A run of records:
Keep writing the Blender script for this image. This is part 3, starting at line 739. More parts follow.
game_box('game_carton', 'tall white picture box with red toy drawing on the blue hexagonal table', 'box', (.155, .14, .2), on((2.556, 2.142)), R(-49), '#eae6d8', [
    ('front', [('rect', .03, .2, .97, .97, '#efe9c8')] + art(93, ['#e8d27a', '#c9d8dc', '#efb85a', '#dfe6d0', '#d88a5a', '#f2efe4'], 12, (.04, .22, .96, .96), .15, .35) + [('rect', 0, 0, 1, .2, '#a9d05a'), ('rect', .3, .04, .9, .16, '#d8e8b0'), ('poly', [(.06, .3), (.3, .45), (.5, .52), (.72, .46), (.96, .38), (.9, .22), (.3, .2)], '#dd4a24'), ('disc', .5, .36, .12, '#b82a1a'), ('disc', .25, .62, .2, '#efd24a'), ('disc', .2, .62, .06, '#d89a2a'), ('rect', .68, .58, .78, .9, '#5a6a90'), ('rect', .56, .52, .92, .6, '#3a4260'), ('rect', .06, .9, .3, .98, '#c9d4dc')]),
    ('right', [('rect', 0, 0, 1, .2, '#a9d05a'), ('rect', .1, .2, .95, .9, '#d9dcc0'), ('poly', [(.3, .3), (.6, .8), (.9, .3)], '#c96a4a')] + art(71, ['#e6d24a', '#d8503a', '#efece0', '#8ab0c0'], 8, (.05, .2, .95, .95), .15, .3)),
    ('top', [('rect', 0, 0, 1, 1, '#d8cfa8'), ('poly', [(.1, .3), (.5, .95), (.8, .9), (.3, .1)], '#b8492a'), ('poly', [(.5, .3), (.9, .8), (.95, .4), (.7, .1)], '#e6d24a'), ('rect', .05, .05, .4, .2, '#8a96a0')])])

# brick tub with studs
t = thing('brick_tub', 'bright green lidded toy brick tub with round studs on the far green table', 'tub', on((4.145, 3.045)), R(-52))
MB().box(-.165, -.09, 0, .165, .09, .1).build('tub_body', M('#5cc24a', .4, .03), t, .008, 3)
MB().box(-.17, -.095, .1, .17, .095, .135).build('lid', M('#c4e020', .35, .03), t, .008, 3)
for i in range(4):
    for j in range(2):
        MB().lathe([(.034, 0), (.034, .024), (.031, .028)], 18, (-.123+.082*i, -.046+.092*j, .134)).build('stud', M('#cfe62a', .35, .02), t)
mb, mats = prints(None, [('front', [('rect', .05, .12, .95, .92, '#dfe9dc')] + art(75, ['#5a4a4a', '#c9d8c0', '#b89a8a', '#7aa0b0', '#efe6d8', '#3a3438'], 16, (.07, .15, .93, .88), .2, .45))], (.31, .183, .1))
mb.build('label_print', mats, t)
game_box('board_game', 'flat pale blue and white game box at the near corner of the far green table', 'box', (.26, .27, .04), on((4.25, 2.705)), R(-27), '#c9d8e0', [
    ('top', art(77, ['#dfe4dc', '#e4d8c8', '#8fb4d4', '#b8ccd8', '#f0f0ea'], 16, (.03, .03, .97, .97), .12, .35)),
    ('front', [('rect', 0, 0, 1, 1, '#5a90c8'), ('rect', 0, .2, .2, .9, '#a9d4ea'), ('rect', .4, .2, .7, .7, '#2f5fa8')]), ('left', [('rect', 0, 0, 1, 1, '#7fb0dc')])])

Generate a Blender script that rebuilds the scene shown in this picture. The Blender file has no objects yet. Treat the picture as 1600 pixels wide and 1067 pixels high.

## INSTRUCTION
The records above should all be quoted exactly, please.

## REPLY
Keep writing the Blender script for this image. This is part 3, starting at line 739. More parts follow.
game_box('game_carton', 'tall white picture box with red toy drawing on the blue hexagonal table', 'box', (.155, .14, .2), on((2.556, 2.142)), R(-49), '#eae6d8', [
    ('front', [('rect', .03, .2, .97, .97, '#efe9c8')] + art(93, ['#e8d27a', '#c9d8dc', '#efb85a', '#dfe6d0', '#d88a5a', '#f2efe4'], 12, (.04, .22, .96, .96), .15, .35) + [('rect', 0, 0, 1, .2, '#a9d05a'), ('rect', .3, .04, .9, .16, '#d8e8b0'), ('poly', [(.06, .3), (.3, .45), (.5, .52), (.72, .46), (.96, .38), (.9, .22), (.3, .2)], '#dd4a24'), ('disc', .5, .36, .12, '#b82a1a'), ('disc', .25, .62, .2, '#efd24a'), ('disc', .2, .62, .06, '#d89a2a'), ('rect', .68, .58, .78, .9, '#5a6a90'), ('rect', .56, .52, .92, .6, '#3a4260'), ('rect', .06, .9, .3, .98, '#c9d4dc')]),
    ('right', [('rect', 0, 0, 1, .2, '#a9d05a'), ('rect', .1, .2, .95, .9, '#d9dcc0'), ('poly', [(.3, .3), (.6, .8), (.9, .3)], '#c96a4a')] + art(71, ['#e6d24a', '#d8503a', '#efece0', '#8ab0c0'], 8, (.05, .2, .95, .95), .15, .3)),
    ('top', [('rect', 0, 0, 1, 1, '#d8cfa8'), ('poly', [(.1, .3), (.5, .95), (.8, .9), (.3, .1)], '#b8492a'), ('poly', [(.5, .3), (.9, .8), (.95, .4), (.7, .1)], '#e6d24a'), ('rect', .05, .05, .4, .2, '#8a96a0')])])

# brick tub with studs
t = thing('brick_tub', 'bright green lidded toy brick tub with round studs on the far green table', 'tub', on((4.145, 3.045)), R(-52))
MB().box(-.165, -.09, 0, .165, .09, .1).build('tub_body', M('#5cc24a', .4, .03), t, .008, 3)
MB().box(-.17, -.095, .1, .17, .095, .135).build('lid', M('#c4e020', .35, .03), t, .008, 3)
for i in range(4):
    for j in range(2):
        MB().lathe([(.034, 0), (.034, .024), (.031, .028)], 18, (-.123+.082*i, -.046+.092*j, .134)).build('stud', M('#cfe62a', .35, .02), t)
mb, mats = prints(None, [('front', [('rect', .05, .12, .95, .92, '#dfe9dc')] + art(75, ['#5a4a4a', '#c9d8c0', '#b89a8a', '#7aa0b0', '#efe6d8', '#3a3438'], 16, (.07, .15, .93, .88), .2, .45))], (.31, .183, .1))
mb.build('label_print', mats, t)
game_box('board_game', 'flat pale blue and white game box at the near corner of the far green table', 'box', (.26, .27, .04), on((4.25, 2.705)), R(-27), '#c9d8e0', [
    ('top', art(77, ['#dfe4dc', '#e4d8c8', '#8fb4d4', '#b8ccd8', '#f0f0ea'], 16, (.03, .03, .97, .97), .12, .35)),
    ('front', [('rect', 0, 0, 1, 1, '#5a90c8'), ('rect', 0, .2, .2, .9, '#a9d4ea'), ('rect', .4, .2, .7, .7, '#2f5fa8')]), ('left', [('rect', 0, 0, 1, 1, '#7fb0dc')])])

Generate a Blender script that rebuilds the scene shown in this picture. The Blender file has no objects yet. Treat the picture as 1600 pixels wide and 1067 pixels high.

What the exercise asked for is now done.